ハーバード大学の社会学者エズラ・ヴォーゲルの『ジャパン・アズ・ナンバーワン』が出版されたのが1979年です。このころが、まさに日本のピークだったのではないでしょうか?

それから10年後、平成に入ってバブルが崩壊、日本は坂道を転げ始めます。それが今や四半世紀を超えてずっと続き、「失われた30年」と言われるようになりました。

シュンペーターは、「景気循環論」を提唱しました。

これは、資本主義はイノベーションによって、50年の周期で好況と不況の波を繰り返すというものです。「コンドラチェフの波」として知られています。
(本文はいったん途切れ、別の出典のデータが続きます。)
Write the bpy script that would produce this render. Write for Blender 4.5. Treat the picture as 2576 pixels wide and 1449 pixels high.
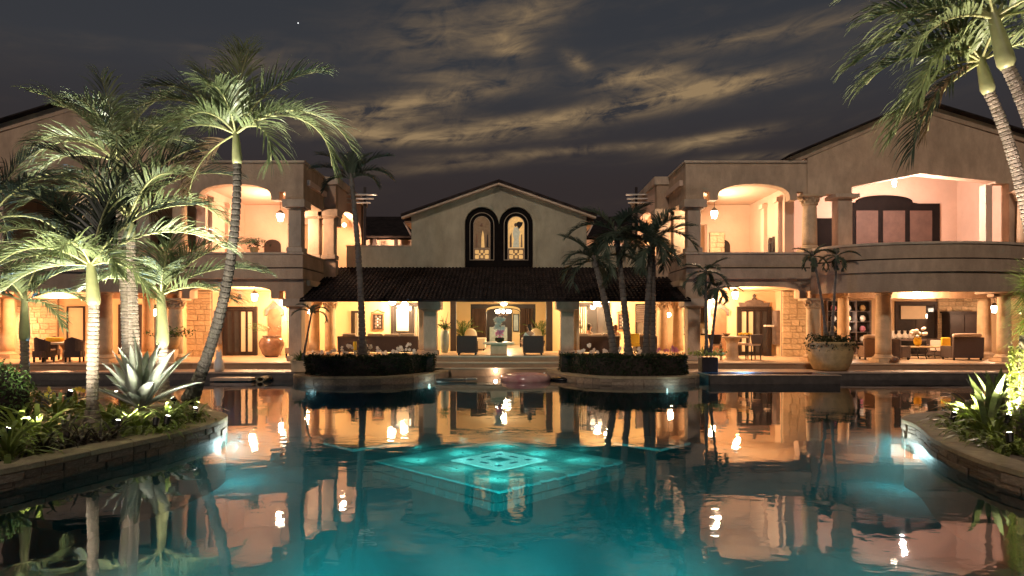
import bpy, math, random
from mathutils import Vector, Matrix
R = math.radians
for o in list(bpy.data.objects):
    bpy.data.objects.remove(o)
C = bpy.context.scene.collection
SC = bpy.context.scene
rng = random.Random(11)

# ------------------------------------------------------------------ camera, sky, moon, exposure
HC = 2.1                       # eye height over the water
cam = bpy.data.cameras.new('camera')
cam.lens = 24.0; cam.sensor_width = 36.0; cam.shift_y = 0.0351; cam.clip_end = 3000; cam.clip_start = 0.05
camo = bpy.data.objects.new('camera', cam); C.objects.link(camo)
camo.location = (0, 0, HC); camo.rotation_euler = (R(90), 0, 0)
SC.camera = camo

world = bpy.data.worlds.new('World'); SC.world = world; world.use_nodes = True
wt = world.node_tree; wn = wt.nodes; wl = wt.links
for n in list(wn): wn.remove(n)
def WN(t, **k):
    n = wn.new(t)
    for a, b in k.items(): setattr(n, a, b)
    return n
def wmath(op, a, b=None, c=None, clamp=False):
    n = WN('ShaderNodeMath', operation=op, use_clamp=clamp)
    for i, x in enumerate((a, b, c)):
        if x is None: continue
        if isinstance(x, (int, float)): n.inputs[i].default_value = x
        else: wl.new(x, n.inputs[i])
    return n.outputs[0]
tc = WN('ShaderNodeTexCoord'); sp = WN('ShaderNodeSeparateXYZ'); wl.new(tc.outputs['Generated'], sp.inputs[0])
az = wmath('ARCTAN2', sp.outputs['X'], sp.outputs['Y'])
el = wmath('ARCSINE', sp.outputs['Z'])
def wnoise(su, sv, tilt, scale, detail, rough, dist, off=0.0):
    u = wmath('ADD', wmath('MULTIPLY', az, su), off)
    v = wmath('MULTIPLY', wmath('MULTIPLY_ADD', az, -tilt, el), sv)
    cb = WN('ShaderNodeCombineXYZ'); wl.new(u, cb.inputs[0]); wl.new(v, cb.inputs[1])
    n = WN('ShaderNodeTexNoise'); n.inputs['Scale'].default_value = scale
    n.inputs['Detail'].default_value = detail; n.inputs['Roughness'].default_value = rough
    n.inputs['Distortion'].default_value = dist
    wl.new(cb.outputs[0], n.inputs['Vector'])
    return n.outputs['Fac']
def streak(x, y, hl, hw, slope, amp):
    a0 = math.atan((x - 1288) / 1717.3); e0 = math.atan((814.9 - y) / 1717.3 * math.cos(a0))
    k = 1 / 1717.3
    du = wmath('SUBTRACT', az, a0)
    dv = wmath('SUBTRACT', wmath('SUBTRACT', el, e0), wmath('MULTIPLY', du, slope - .035))
    q = wmath('ADD', wmath('POWER', wmath('ABSOLUTE', wmath('DIVIDE', du, hl * k)), 2.0),
              wmath('POWER', wmath('ABSOLUTE', wmath('DIVIDE', dv, hw * 1.45 * k)), 2.0))
    return wmath('MULTIPLY', wmath('EXPONENT', wmath('MULTIPLY', q, -1.0)), amp * .88)
fine = wnoise(4.0, 22.0, .10, 2.4, 9, .55, .6)
broad = wnoise(1.6, 11.0, .08, 1.8, 5, .55, .4, 3.1)
wisp = wnoise(7.0, 15.0, .18, 2.2, 9, .66, 1.6, 7.7)
tot = None
for s in ((1680, 248, 230, 17, .17, 1.6), (1610, 196, 110, 16, .06, 1.7), (1850, 213, 130, 11, .08, 1.3), (1080, 250, 190, 17, .22, 1.35),
          (950, 292, 160, 12, .05, 1.0), (940, 335, 150, 14, .02, 1.4), (1290, 318, 210, 13, .16, 1.6), (1110, 352, 160, 8, .08, .9), (1780, 357, 100, 9, .16, 1.4), (1500, 375, 330, 7, .08, .7),
          (1130, 80, 200, 50, .15, .5), (1330, 40, 120, 26, .35, .75), (1290, 120, 45, 15, .05, 1.3), (1450, 155, 30, 11, -.3, 1.2), (2000, 70, 260, 16, .12, .42),
          (1830, 100, 200, 10, .05, .35), (640, 150, 130, 22, .1, .3), (1150, 415, 200, 10, .14, .5), (1950, 392, 140, 6, .02, .8), (1130, 190, 100, 10, .1, .5)):
    k_ = streak(*s); tot = k_ if tot is None else wmath('ADD', tot, k_)
base = wmath('MULTIPLY', wmath('SUBTRACT', broad, .50, clamp=True), .42)
mask = wmath('ADD', tot, base)
tex = wmath('ADD', wmath('MULTIPLY', wmath('SUBTRACT', fine, .33), 2.3), wmath('MULTIPLY', wmath('SUBTRACT', wisp, .46), 1.6))
cl = wmath('MULTIPLY', mask, tex, clamp=True)
cl = wmath('MULTIPLY', cl, wmath('MULTIPLY_ADD', el, 12.0, -.9, clamp=True))
grad = WN('ShaderNodeValToRGB'); wl.new(wmath('MULTIPLY', el, 1.6), grad.inputs[0])
cr = grad.color_ramp; cr.elements[0].position = 0.0; cr.elements[0].color = (.0175, .0115, .0100, 1)
cr.elements[1].position = 1.0; cr.elements[1].color = (.017, .0215, .0285, 1)
e_ = cr.elements.new(.32); e_.color = (.0225, .0175, .0175, 1)
e_ = cr.elements.new(.55); e_.color = (.0255, .0265, .0305, 1)
cc = WN('ShaderNodeMix', data_type='RGBA'); wl.new(cl, cc.inputs['Factor']); wl.new(grad.outputs[0], cc.inputs['A'])
cc.inputs['B'].default_value = (.195, .132, .070, 1)
# one bright planet
pa = math.atan((750 - 1288) / 1717.3); pe = math.atan((814.9 - 58) / 1717.3 * math.cos(pa))
dd = wmath('ADD', wmath('POWER', wmath('ABSOLUTE', wmath('SUBTRACT', az, pa)), 2.0), wmath('POWER', wmath('ABSOLUTE', wmath('SUBTRACT', el, pe)), 2.0))
star = wmath('MULTIPLY', wmath('LESS_THAN', dd, 0.0008 ** 2), .9)
ad = WN('ShaderNodeMix', data_type='RGBA', blend_type='ADD'); ad.inputs['Factor'].default_value = 1.0
wl.new(cc.outputs['Result'], ad.inputs['A']); wl.new(star, ad.inputs['B'])
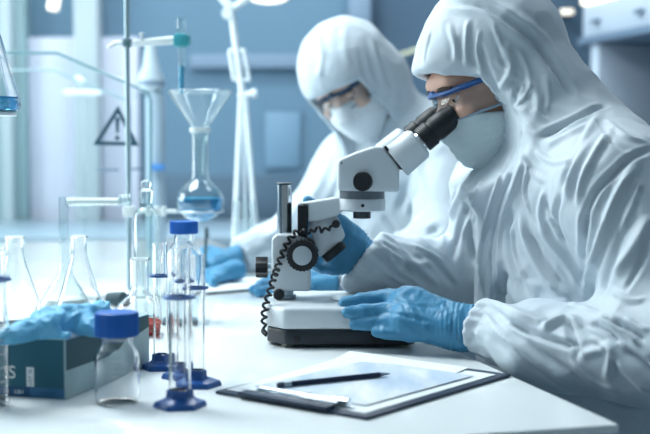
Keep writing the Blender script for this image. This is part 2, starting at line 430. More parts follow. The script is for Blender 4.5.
# fume cupboard at the right
e = empty('fume_cupboard', (1.5, 4.5, 0), 'white overhead fume cupboard with dark recess at the right', 'fume cupboard')
P0 = at(582, 38, 4.6); P1 = at(652, 27, 4.1)
d = (P1 - P0); d.z = 0; d.normalize(); nrm = V((d.y, -d.x, 0))
FT = Matrix((d.to_4d(), (-nrm).to_4d(), V((0, 0, 1, 0)), V((0, 0, 0, 1)))).transposed(); FT.translation = V((P0.x, P0.y, 0)); FT[3][0] = FT[3][1] = FT[3][2] = 0; FT[3][3] = 1
zb = P0.z; zt = at(582, 6, 4.6).z
b = B(); box(b, (0, 0, zb), (1.3, .45, zt), FT, bev=.01); obj('header', b, M['cupw'], e)
b = B(); box(b, (0, -.02, zb - .03), (1.3, .45, zb - .001), FT, bev=.004); obj('lower_rail', b, M['handle'], e)
b = B(); box(b, (.07, .0, .901), (.135, .44, zb - .031), FT, bev=.006); obj('post', b, M['cupw'], e)
b = B(); box(b, (.137, .30, .901), (1.3, .34, zb - .031), FT); obj('recess_panel', b, M['cupd'], e)
b = B(); box(b, (0, -.03, .0), (1.3, .45, .90), FT, bev=.006); obj('base_cabinet', b, M['wallband'], e)
for s in (.10, .42):
    b = B(); box(b, (s, -.02, zb + .045), (s + .05, -.0005, zb + .06), FT, bev=.004); obj('handle', b, M['handle'], e)
b = B(); box(b, (.0, -.01, zt + .001), (1.3, .10, zt + .045), FT, bev=.008); obj('strip_lamp', b, mat('strip_glow', '#fff4e4', .5, emit=1.6), e)
# glowing boxes added for the blurred ceiling light blobs behind the workers
def light_blob(x, y, w, h, label, Y=YB, tilt=0, em='lampw'):
    c = at(x, y, Y - .06); s = Y / F
    e = empty('light_blob', c, label, 'lamp', 'small added light blobs')
    T = Matrix.Translation(c) @ Matrix.Rotation(-tilt, 4, 'Y')
    b = B(); box(b, (-w * s / 2, -.02, -h * s / 2), (w * s / 2, .02, h * s / 2), T, bev=h * s * .3, seg=3); obj('shade', b, M[em], e)
    b = B(); box(b, (-.02, .0205, -h * s / 2), (.02, .0595, h * s / 2), T, bev=.003); obj('bracket', b, M['handle'], e)
light_blob(545, 13, 15, 6, 'left one of two small warm light blobs added near the fume cupboard', tilt=.15)
light_blob(567, 12, 12, 5, 'right one of two small warm light blobs added near the fume cupboard')
# cream rod whose colour stands in for the warm light streak
b = B(); cyl(b, at(385, 60, YB - .05), at(428, 46, YB - .05), .009, bev=.002)
tag(obj('light_streak', b, mat('streak_cream', '#d5d8b8', .4)), 'cream slanting rod in place of the light streak between the two workers heads', 'rail')
# hanging pendant at the top left
e = empty('pendant_lamp', at(52, 10, 4.4), 'white rounded pendant lamp hanging at the top left', 'lamp')
b = B(); p = at(52.5, 11, 4.4); q = at(57, -18, 4.4)
tube(b, spline([p, at(53, 8, 4.4), at(55, -4, 4.4), q], 5), [.012 + .010 * min(1, i / 4) for i in range(16)], 16); obj('shade', b, M['lampw'], e)
b = B(); cyl(b, q, (q.x, q.y, 2.799), .004); obj('cord', b, M['rack'], e)

# ================================================================== GLASSWARE
def walled(outer, t, bottom=None):
    """closed profile of a vessel open at the top"""
    bt = t if bottom is None else bottom
    inner = []
    for r, z in outer:
        if r < 1e-6: continue
        inner.append((max(r - t, .0006), max(z, outer[0][1] + bt)))
    inner = inner[::-1]
    pr = list(outer) + inner + [(0, outer[0][1] + bt)]
    return pr
def up(p): return Matrix.Translation(p)
def inner_fill(outer, t, z0, z1):
    """liquid between two heights, just inside the wall"""
    pts = [(0, z0)]; N = 14
    def rad(z):
        best = None
        for (ra, za), (rb, zb_) in zip(outer[:-1], outer[1:]):
            if abs(zb_ - za) < 1e-7: continue
            if min(za, zb_) <= z <= max(za, zb_):
                r = ra + (rb - ra) * (z - za) / (zb_ - za); best = r if best is None else max(best, r)
        return max((best or 0) - t - .0003, .0005)
    for i in range(N + 1):
        z = z0 + (z1 - z0) * i / N; pts.append((rad(z), z))
    pts.append((0, z1)); return pts

# --- jar with blue cap
p = onz(117.5, 403.0)
jar = [(0, 0), (.020, 0), (.0245, .002), (.0262, .007), (.0262, .052), (.0255, .058), (.021, .066), (.0185, .070), (.0185, .088)]
e = empty('reagent_bottle', p, 'small clear glass jar with ribbed blue screw cap in the foreground', 'bottle')
b = B(); lathe(b, walled(jar, .0014, .0012), up(p), 56); obj('glass_body', b, M['glass'], e)
def ribbed_cap(p, r, z0, z1, m, parent, n=38):
    b = B(); seg = n * 2; prof = [(r * .90, z0), (r * .985, z0 + .0008), (r, z0 + .002), (r, z1 - .003), (r * .96, z1 - .0008), (r * .88, z1), (0, z1)]
    rings = []
    for rr, z in prof:
        if rr == 0: rings.append([b.verts.new((0, 0, z))]); continue
        rings.append([b.verts.new(((rr - (.0013 if (i % 2 and z0 + .001 < z < z1 - .0005) else 0)) * math.cos(2 * PI * i / seg), (rr - (.0013 if (i % 2 and z0 + .001 < z < z1 - .0005) else 0)) * math.sin(2 * PI * i / seg), z)) for i in range(seg)])
    for a, c in zip(rings[:-1], rings[1:]):
        for i in range(seg):
            j = (i + 1) % seg
            if len(c) == 1: b.faces.new((a[i], a[j], c[0]))
            else: b.faces.new((a[i], a[j], c[j], c[i]))
    b.faces.new(rings[0][::-1])
    bmesh.ops.transform(b, matrix=up(p), verts=b.verts[:]); return obj('cap', b, m, parent, 25)
ribbed_cap(p, .0258, .0800, .1085, M['bluecap'], e)
b = B()
for k, z in enumerate((.030, .036, .042, .048, .054)):
    w_ = .35 if k % 2 else .55
    pts = [p + V((.0264 * math.sin(a), -.0264 * math.cos(a), z)) for a in np.linspace(-.1, -.1 + w_, 9)]
    tube(b, pts, .00022, 5)
obj('graduation', b, M['mark'], e)
b = B(); tube(b, [p + V((.0192 * math.cos(a), .0192 * math.sin(a), .0765)) for a in np.linspace(0, 2 * PI, 40)[:-1]], .0012, 8, True); obj('pour_ring', b, M['glass'], e)

# --- measuring cylinders with blue hexagonal feet
def measuring_cylinder(px, py, h, r, collar, label, rz=.2, fr=.031, liquid=None):
    p = onz(px, py); g = 'measuring cylinders on blue hexagonal feet'
    e = empty('measuring_cylinder', p, label, 'measuring cylinder', g, rz)
    b = B(); T = up(p) @ Matrix.Rotation(rz, 4, 'Z')
    lathe(b, [(0, 0), (fr, 0), (fr, .003), (fr * .93, .0065), (r * 1.6, .009), (r * 1.25, .012), (r * 1.2, .020), (r + .0004, .0205), (r + .0004, .011), (0, .011)], T, 6)
    obj('foot', b, M['bluefoot'], e, 20)
    b = B(); pr = [(0, .0115), (r, .0115), (r, h - .003), (r + .0016, h)]
    lathe(b, walled(pr, .0013, .004), T, 32); obj('glass_tube', b, M['glass'], e)
    b = B(); lathe(b, [(r + .0003, collar), (r + .0052, collar), (r + .0060, collar + .0015), (r + .0052, collar + .003), (r + .0003, collar + .003), (r + .0003, collar)], T, 24)
    obj('collar', b, M['bluefoot'], e, 25)
    b = B()
    for k in range(int((h - .05) / .005)):
        z = .03 + k * .005; w_ = .9 if k % 5 == 0 else .45
        tube(b, [p + V(((r + .0001) * math.sin(a), -(r + .0001) * math.cos(a), z)) for a in np.linspace(-.6, -.6 + w_, 6)], .0002, 4)
    o = obj('graduation', b, M['mark'], e)
    if liquid:
        b = B(); lathe(b, [(0, .016), (r - .0016, .016), (r - .0016, liquid), (0, liquid)], T, 32); obj('liquid', b, M['liquids'], e)
measuring_cylinder(180, 406.5, .184, .0128, .1265, 'frontmost measuring cylinder on a blue hexagonal foot beside the jar', .15)
measuring_cylinder(197, 385.5, .166, .0100, .123, 'rightmost measuring cylinder, second row behind the frontmost one', .05)
measuring_cylinder(182, 377.5, .170, .0098, .126, 'middle measuring cylinder hidden mostly behind the frontmost one', .3, .027)
measuring_cylinder(161, 368.5, .172, .0100, .126, 'leftmost and rearmost measuring cylinder with blue foot near the carton', .0, .027)

# --- large bottle with blue cap
p = onz(184.5, 322)
e = empty('reagent_bottle', p, 'large clear laboratory bottle with blue cap behind the measuring cylinders', 'bottle')
R = .0365
big = [(0, 0), (.031, 0), (.0355, .003), (R, .009), (R, .098), (.0355, .108), (.031, .120), (.022, .133), (.0175, .138), (.0165, .142), (.0165, .160)]
b = B(); lathe(b, walled(big, .0024, .004), up(p), 48); obj('glass_body', b, M['glass'], e)
ribbed_cap(p, .0245, .1535, .176, M['bluecap'], e, 40)
b = B(); lathe(b, inner_fill(big, .0024, .005, .045), up(p), 40); obj('liquid', b, M['clear'], e)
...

日本では今、「平成の失敗」説がまことしやかに唱えられています。失われた30年が、ちょうど平成とかぶるからでしょう。しかしその中でも、先述した「大ぼら3兄弟」をはじめ、超成長を遂げた日本企業も少なくありません。彼らにとっては、不況期こそ、次世代成長を仕掛ける絶好の機会なのです。

世界恐慌も健全な循環

シュンペーターは、1929年に世界をどん底に陥れた大恐慌ですら、経済にとっての「適度なお湿り」だと看破しました。循環論からみれば、イノベーションがもたらす健全な波動に過ぎないというのです。

日本もこの世界的な波を頭からかぶって昭和恐慌に陥りましたが、その後見事に立ち直っていきました。そしてコンドラチェフの波の予言通り、50年後の1979年には、まさに世界の頂点に立ったのです。

この波動説に従えば、次のピークは10年後にやってきてもおかしくありません。だとすると、今こそ日本にとって、次の成長の波に向けた大きく舵を切る絶好のタイミングだといえるのではないでしょうか?